**JOB:** Please output the data below exactly as given, starting at its first line and stopping after the line that contains "bpy.data.objects.remove(o)".

**DATA PROVIDED:**
━━━━━━
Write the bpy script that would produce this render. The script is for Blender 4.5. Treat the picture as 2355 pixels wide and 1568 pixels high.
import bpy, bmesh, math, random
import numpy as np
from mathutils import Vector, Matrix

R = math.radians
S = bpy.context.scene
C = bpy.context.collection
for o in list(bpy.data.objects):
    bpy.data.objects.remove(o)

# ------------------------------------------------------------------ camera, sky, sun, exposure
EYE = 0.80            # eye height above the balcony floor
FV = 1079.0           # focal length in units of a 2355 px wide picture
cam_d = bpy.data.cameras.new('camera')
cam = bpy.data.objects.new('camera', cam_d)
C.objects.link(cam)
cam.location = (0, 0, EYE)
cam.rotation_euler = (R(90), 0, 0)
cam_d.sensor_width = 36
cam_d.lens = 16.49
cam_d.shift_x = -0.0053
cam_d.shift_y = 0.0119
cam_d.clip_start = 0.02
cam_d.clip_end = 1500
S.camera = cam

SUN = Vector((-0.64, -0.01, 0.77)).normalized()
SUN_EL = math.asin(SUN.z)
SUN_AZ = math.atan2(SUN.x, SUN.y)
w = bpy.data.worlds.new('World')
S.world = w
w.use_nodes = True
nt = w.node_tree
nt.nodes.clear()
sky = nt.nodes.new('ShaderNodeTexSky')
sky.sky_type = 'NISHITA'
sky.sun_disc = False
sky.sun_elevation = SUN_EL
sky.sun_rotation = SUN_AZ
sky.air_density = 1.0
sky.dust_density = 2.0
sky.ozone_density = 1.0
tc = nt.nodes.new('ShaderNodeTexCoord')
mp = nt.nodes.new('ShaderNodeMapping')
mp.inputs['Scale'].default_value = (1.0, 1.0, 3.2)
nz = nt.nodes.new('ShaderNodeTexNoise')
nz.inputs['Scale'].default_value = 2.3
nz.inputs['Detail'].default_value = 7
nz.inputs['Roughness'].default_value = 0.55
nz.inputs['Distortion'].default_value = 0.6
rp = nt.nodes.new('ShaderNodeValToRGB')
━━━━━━
**WORKED ANSWER:**
Write the bpy script that would produce this render. The script is for Blender 4.5. Treat the picture as 2355 pixels wide and 1568 pixels high.
import bpy, bmesh, math, random
import numpy as np
from mathutils import Vector, Matrix

R = math.radians
S = bpy.context.scene
C = bpy.context.collection
for o in list(bpy.data.objects):
    bpy.data.objects.remove(o)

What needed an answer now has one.